= Problem =
Write out all the lines again, precisely as they stand, but without the images.

= Data shown =
START
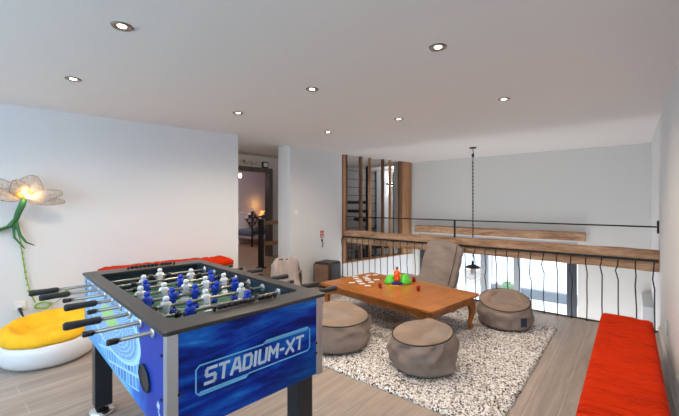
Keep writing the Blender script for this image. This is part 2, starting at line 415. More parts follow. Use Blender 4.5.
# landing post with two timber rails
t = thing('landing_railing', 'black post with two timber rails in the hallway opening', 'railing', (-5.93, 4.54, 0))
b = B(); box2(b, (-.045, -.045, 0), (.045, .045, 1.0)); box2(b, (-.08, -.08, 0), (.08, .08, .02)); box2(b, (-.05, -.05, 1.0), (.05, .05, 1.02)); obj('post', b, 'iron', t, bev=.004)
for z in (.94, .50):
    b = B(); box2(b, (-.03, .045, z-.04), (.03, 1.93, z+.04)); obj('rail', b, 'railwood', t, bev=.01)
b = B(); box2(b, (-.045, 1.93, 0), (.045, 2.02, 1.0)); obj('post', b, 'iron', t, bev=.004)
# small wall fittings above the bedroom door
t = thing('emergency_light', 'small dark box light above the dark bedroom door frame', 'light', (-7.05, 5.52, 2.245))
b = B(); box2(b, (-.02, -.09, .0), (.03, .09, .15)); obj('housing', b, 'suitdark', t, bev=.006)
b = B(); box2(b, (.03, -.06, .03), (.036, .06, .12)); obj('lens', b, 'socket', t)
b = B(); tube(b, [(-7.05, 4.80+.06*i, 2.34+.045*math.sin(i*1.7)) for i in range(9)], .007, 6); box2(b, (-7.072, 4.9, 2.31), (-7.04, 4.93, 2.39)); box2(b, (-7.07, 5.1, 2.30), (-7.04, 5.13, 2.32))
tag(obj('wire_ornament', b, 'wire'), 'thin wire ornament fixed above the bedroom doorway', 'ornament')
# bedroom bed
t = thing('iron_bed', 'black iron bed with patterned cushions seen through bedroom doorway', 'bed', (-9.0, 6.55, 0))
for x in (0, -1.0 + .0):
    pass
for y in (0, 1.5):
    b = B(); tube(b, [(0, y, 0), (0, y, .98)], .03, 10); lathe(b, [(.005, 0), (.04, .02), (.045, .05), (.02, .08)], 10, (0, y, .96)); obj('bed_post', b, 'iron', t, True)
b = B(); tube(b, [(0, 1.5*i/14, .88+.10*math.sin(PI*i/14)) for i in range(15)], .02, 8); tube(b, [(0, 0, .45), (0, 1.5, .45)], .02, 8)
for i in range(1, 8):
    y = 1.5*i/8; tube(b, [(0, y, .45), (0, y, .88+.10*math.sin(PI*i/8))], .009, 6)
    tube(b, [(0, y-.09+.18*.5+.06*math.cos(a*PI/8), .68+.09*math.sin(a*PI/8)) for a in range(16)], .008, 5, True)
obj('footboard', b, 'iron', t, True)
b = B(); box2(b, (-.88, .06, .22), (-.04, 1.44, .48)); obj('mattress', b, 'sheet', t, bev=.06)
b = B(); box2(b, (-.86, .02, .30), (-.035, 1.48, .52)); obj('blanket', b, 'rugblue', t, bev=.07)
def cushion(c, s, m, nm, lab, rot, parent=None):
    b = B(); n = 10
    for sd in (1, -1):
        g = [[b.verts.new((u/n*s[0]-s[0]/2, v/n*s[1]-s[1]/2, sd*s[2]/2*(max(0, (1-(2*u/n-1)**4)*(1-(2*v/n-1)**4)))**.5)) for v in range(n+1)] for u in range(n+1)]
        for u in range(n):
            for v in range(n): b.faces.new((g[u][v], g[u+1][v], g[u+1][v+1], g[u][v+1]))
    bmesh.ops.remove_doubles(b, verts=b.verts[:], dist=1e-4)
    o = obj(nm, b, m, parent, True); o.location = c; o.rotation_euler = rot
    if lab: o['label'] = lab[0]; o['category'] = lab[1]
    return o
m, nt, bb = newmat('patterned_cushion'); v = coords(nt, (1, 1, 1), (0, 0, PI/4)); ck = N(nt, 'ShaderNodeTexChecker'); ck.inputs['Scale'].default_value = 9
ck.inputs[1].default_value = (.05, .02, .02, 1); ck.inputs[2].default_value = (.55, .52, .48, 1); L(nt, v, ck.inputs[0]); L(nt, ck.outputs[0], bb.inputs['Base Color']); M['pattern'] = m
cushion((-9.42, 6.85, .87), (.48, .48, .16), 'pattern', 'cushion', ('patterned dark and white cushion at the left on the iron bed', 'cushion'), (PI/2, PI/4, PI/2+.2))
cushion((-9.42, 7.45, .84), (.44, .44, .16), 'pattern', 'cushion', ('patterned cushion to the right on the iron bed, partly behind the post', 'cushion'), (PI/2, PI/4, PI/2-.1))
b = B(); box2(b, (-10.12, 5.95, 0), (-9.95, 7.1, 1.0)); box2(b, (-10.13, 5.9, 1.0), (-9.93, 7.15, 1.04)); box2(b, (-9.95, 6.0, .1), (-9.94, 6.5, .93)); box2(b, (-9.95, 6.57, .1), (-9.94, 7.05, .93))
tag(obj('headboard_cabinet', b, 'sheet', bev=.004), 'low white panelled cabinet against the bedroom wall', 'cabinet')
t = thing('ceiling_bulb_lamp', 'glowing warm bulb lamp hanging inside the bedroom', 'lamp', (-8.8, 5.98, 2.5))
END
= Exercise solution =
Keep writing the Blender script for this image. This is part 2, starting at line 415. More parts follow. Use Blender 4.5.
# landing post with two timber rails
t = thing('landing_railing', 'black post with two timber rails in the hallway opening', 'railing', (-5.93, 4.54, 0))
b = B(); box2(b, (-.045, -.045, 0), (.045, .045, 1.0)); box2(b, (-.08, -.08, 0), (.08, .08, .02)); box2(b, (-.05, -.05, 1.0), (.05, .05, 1.02)); obj('post', b, 'iron', t, bev=.004)
for z in (.94, .50):
    b = B(); box2(b, (-.03, .045, z-.04), (.03, 1.93, z+.04)); obj('rail', b, 'railwood', t, bev=.01)
b = B(); box2(b, (-.045, 1.93, 0), (.045, 2.02, 1.0)); obj('post', b, 'iron', t, bev=.004)
# small wall fittings above the bedroom door
t = thing('emergency_light', 'small dark box light above the dark bedroom door frame', 'light', (-7.05, 5.52, 2.245))
b = B(); box2(b, (-.02, -.09, .0), (.03, .09, .15)); obj('housing', b, 'suitdark', t, bev=.006)
b = B(); box2(b, (.03, -.06, .03), (.036, .06, .12)); obj('lens', b, 'socket', t)
b = B(); tube(b, [(-7.05, 4.80+.06*i, 2.34+.045*math.sin(i*1.7)) for i in range(9)], .007, 6); box2(b, (-7.072, 4.9, 2.31), (-7.04, 4.93, 2.39)); box2(b, (-7.07, 5.1, 2.30), (-7.04, 5.13, 2.32))
tag(obj('wire_ornament', b, 'wire'), 'thin wire ornament fixed above the bedroom doorway', 'ornament')
# bedroom bed
t = thing('iron_bed', 'black iron bed with patterned cushions seen through bedroom doorway', 'bed', (-9.0, 6.55, 0))
for x in (0, -1.0 + .0):
    pass
for y in (0, 1.5):
    b = B(); tube(b, [(0, y, 0), (0, y, .98)], .03, 10); lathe(b, [(.005, 0), (.04, .02), (.045, .05), (.02, .08)], 10, (0, y, .96)); obj('bed_post', b, 'iron', t, True)
b = B(); tube(b, [(0, 1.5*i/14, .88+.10*math.sin(PI*i/14)) for i in range(15)], .02, 8); tube(b, [(0, 0, .45), (0, 1.5, .45)], .02, 8)
for i in range(1, 8):
    y = 1.5*i/8; tube(b, [(0, y, .45), (0, y, .88+.10*math.sin(PI*i/8))], .009, 6)
    tube(b, [(0, y-.09+.18*.5+.06*math.cos(a*PI/8), .68+.09*math.sin(a*PI/8)) for a in range(16)], .008, 5, True)
obj('footboard', b, 'iron', t, True)
b = B(); box2(b, (-.88, .06, .22), (-.04, 1.44, .48)); obj('mattress', b, 'sheet', t, bev=.06)
b = B(); box2(b, (-.86, .02, .30), (-.035, 1.48, .52)); obj('blanket', b, 'rugblue', t, bev=.07)
def cushion(c, s, m, nm, lab, rot, parent=None):
    b = B(); n = 10
    for sd in (1, -1):
        g = [[b.verts.new((u/n*s[0]-s[0]/2, v/n*s[1]-s[1]/2, sd*s[2]/2*(max(0, (1-(2*u/n-1)**4)*(1-(2*v/n-1)**4)))**.5)) for v in range(n+1)] for u in range(n+1)]
        for u in range(n):
            for v in range(n): b.faces.new((g[u][v], g[u+1][v], g[u+1][v+1], g[u][v+1]))
    bmesh.ops.remove_doubles(b, verts=b.verts[:], dist=1e-4)
    o = obj(nm, b, m, parent, True); o.location = c; o.rotation_euler = rot
    if lab: o['label'] = lab[0]; o['category'] = lab[1]
    return o
m, nt, bb = newmat('patterned_cushion'); v = coords(nt, (1, 1, 1), (0, 0, PI/4)); ck = N(nt, 'ShaderNodeTexChecker'); ck.inputs['Scale'].default_value = 9
ck.inputs[1].default_value = (.05, .02, .02, 1); ck.inputs[2].default_value = (.55, .52, .48, 1); L(nt, v, ck.inputs[0]); L(nt, ck.outputs[0], bb.inputs['Base Color']); M['pattern'] = m
cushion((-9.42, 6.85, .87), (.48, .48, .16), 'pattern', 'cushion', ('patterned dark and white cushion at the left on the iron bed', 'cushion'), (PI/2, PI/4, PI/2+.2))
cushion((-9.42, 7.45, .84), (.44, .44, .16), 'pattern', 'cushion', ('patterned cushion to the right on the iron bed, partly behind the post', 'cushion'), (PI/2, PI/4, PI/2-.1))
b = B(); box2(b, (-10.12, 5.95, 0), (-9.95, 7.1, 1.0)); box2(b, (-10.13, 5.9, 1.0), (-9.93, 7.15, 1.04)); box2(b, (-9.95, 6.0, .1), (-9.94, 6.5, .93)); box2(b, (-9.95, 6.57, .1), (-9.94, 7.05, .93))
tag(obj('headboard_cabinet', b, 'sheet', bev=.004), 'low white panelled cabinet against the bedroom wall', 'cabinet')
t = thing('ceiling_bulb_lamp', 'glowing warm bulb lamp hanging inside the bedroom', 'lamp', (-8.8, 5.98, 2.5))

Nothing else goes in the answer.